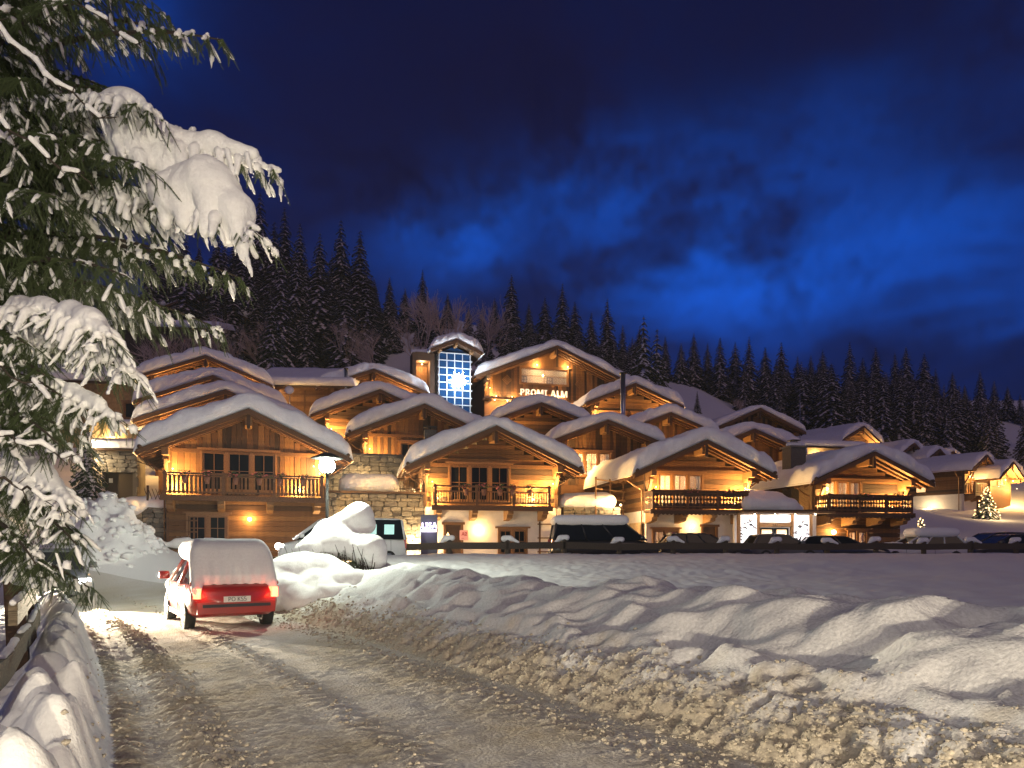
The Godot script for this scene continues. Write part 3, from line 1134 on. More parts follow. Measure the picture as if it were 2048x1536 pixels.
	if detail >= 2:
		# two corner posts of the front and the cross beam under the gable
		for s in [-1.0, 1.0]:
			box("corner_post", o, "timber_dark", Vector3(s * (hw + 0.01), (fh + sy) * 0.5, 0.02), Vector3(0.2, sy - fh, 0.22))
		box("tie_beam", o, "timber", Vector3(0, sy - 0.05, 0.09), Vector3(hw * 2.0, 0.2, 0.1))
		for s in [-1.0, 1.0]:
			var gy := ap - p * W - 0.02
			obj("gutter", tube([Vector3(s * (W + 0.07), gy, zb), Vector3(s * (W + 0.07), gy - 0.02, fo - 0.1)], [0.075, 0.075], 8), "copper", o)
			obj("down_pipe", tube([Vector3(s * (W + 0.06), gy, -0.5), Vector3(s * (hw + 0.5), gy - 0.55, -0.45), Vector3(s * (hw + 0.12), gy - 0.75, -0.4), Vector3(s * (hw + 0.12), 0.2, -0.4)], [0.045, 0.045, 0.045, 0.045], 6), "copper", o)
			# round snow stops along the eave
			obj("snow_stop", tube([Vector3(s * (W - 0.15), gy + 0.2, zb + 0.2), Vector3(s * (W - 0.15), gy + 0.2, fo + 0.12)], [0.1, 0.1], 8), "timber_dark", o)
	obj("roof_snow", roof_snow(W, ap, p, fo + 0.05, zb, T, int(apex.x * 13.0 + apex.z * 7.0)), "roof_snow", o)
	for w in c.get("windows", []):
		window(o, w[0], w[1], w[2], w[3], w[4], 0.0, w[5], detail >= 1)
	for w in c.get("doors", []):
		var dr := box("door", o, "timber_dark", Vector3(w[0] + w[2] * 0.5, w[1] + w[3] * 0.5, -0.05), Vector3(w[2], w[3], 0.08))
		obj("door_frame", boxes([[Vector3(w[0], w[1] + w[3] * 0.5, 0.03), Vector3(0.12, w[3], 0.16)], [Vector3(w[0] + w[2], w[1] + w[3] * 0.5, 0.03), Vector3(0.12, w[3], 0.16)], [Vector3(w[0] + w[2] * 0.5, w[1] + w[3] + 0.06, 0.03), Vector3(w[2] + 0.3, 0.14, 0.18)]]), "timber", o)
	if c.has("balcony"):
		var b: Array = c.balcony
		railing(o, b[0], b[1], b[2], fh, b[3])
		for k in b[4].size():
			flower_box(o, Vector3(b[4][k], fh + 0.98, b[3] + 0.18), b[0] == "bars" or b[0] == "planks", int(apex.x * 10) + k)
	for l in c.get("lamps", []):
		bulb("balcony_lamp" if l[1] > fh else "wall_lamp", o, Vector3(l[0], l[1], l[2]), l[4] if l.size() > 4 else 0.07, "lamp_warm", Color(1.0, 0.56, 0.17), l[3] * (1.6 if detail < 2 and l[1] > fh else 0.9))
	var ev: Array = c.get("eave", [2.4, 1.2])
	for k in 2:
		if ev[k] > 0.0:
			bulb("eave_lamp", o, Vector3((hw - 0.35) * (1.0 if k == 0 else -1.0), ap - p * hw - 1.25, 0.7), 0.03, "lamp_warm", Color(1.0, 0.56, 0.17), ev[k])
	for q in c.get("flues", []):
		flue(o, Vector3(q[0], q[1], q[2]), q[3])
	return o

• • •

[Task objective]:
Write out the data precisely as given, excluding the pictures.

[Task result]:
The Godot script for this scene continues. Write part 3, from line 1134 on. More parts follow. Measure the picture as if it were 2048x1536 pixels.
	if detail >= 2:
		# two corner posts of the front and the cross beam under the gable
		for s in [-1.0, 1.0]:
			box("corner_post", o, "timber_dark", Vector3(s * (hw + 0.01), (fh + sy) * 0.5, 0.02), Vector3(0.2, sy - fh, 0.22))
		box("tie_beam", o, "timber", Vector3(0, sy - 0.05, 0.09), Vector3(hw * 2.0, 0.2, 0.1))
		for s in [-1.0, 1.0]:
			var gy := ap - p * W - 0.02
			obj("gutter", tube([Vector3(s * (W + 0.07), gy, zb), Vector3(s * (W + 0.07), gy - 0.02, fo - 0.1)], [0.075, 0.075], 8), "copper", o)
			obj("down_pipe", tube([Vector3(s * (W + 0.06), gy, -0.5), Vector3(s * (hw + 0.5), gy - 0.55, -0.45), Vector3(s * (hw + 0.12), gy - 0.75, -0.4), Vector3(s * (hw + 0.12), 0.2, -0.4)], [0.045, 0.045, 0.045, 0.045], 6), "copper", o)
			# round snow stops along the eave
			obj("snow_stop", tube([Vector3(s * (W - 0.15), gy + 0.2, zb + 0.2), Vector3(s * (W - 0.15), gy + 0.2, fo + 0.12)], [0.1, 0.1], 8), "timber_dark", o)
	obj("roof_snow", roof_snow(W, ap, p, fo + 0.05, zb, T, int(apex.x * 13.0 + apex.z * 7.0)), "roof_snow", o)
	for w in c.get("windows", []):
		window(o, w[0], w[1], w[2], w[3], w[4], 0.0, w[5], detail >= 1)
	for w in c.get("doors", []):
		var dr := box("door", o, "timber_dark", Vector3(w[0] + w[2] * 0.5, w[1] + w[3] * 0.5, -0.05), Vector3(w[2], w[3], 0.08))
		obj("door_frame", boxes([[Vector3(w[0], w[1] + w[3] * 0.5, 0.03), Vector3(0.12, w[3], 0.16)], [Vector3(w[0] + w[2], w[1] + w[3] * 0.5, 0.03), Vector3(0.12, w[3], 0.16)], [Vector3(w[0] + w[2] * 0.5, w[1] + w[3] + 0.06, 0.03), Vector3(w[2] + 0.3, 0.14, 0.18)]]), "timber", o)
	if c.has("balcony"):
		var b: Array = c.balcony
		railing(o, b[0], b[1], b[2], fh, b[3])
		for k in b[4].size():
			flower_box(o, Vector3(b[4][k], fh + 0.98, b[3] + 0.18), b[0] == "bars" or b[0] == "planks", int(apex.x * 10) + k)
	for l in c.get("lamps", []):
		bulb("balcony_lamp" if l[1] > fh else "wall_lamp", o, Vector3(l[0], l[1], l[2]), l[4] if l.size() > 4 else 0.07, "lamp_warm", Color(1.0, 0.56, 0.17), l[3] * (1.6 if detail < 2 and l[1] > fh else 0.9))
	var ev: Array = c.get("eave", [2.4, 1.2])
	for k in 2:
		if ev[k] > 0.0:
			bulb("eave_lamp", o, Vector3((hw - 0.35) * (1.0 if k == 0 else -1.0), ap - p * hw - 1.25, 0.7), 0.03, "lamp_warm", Color(1.0, 0.56, 0.17), ev[k])
	for q in c.get("flues", []):
		flue(o, Vector3(q[0], q[1], q[2]), q[3])
	return o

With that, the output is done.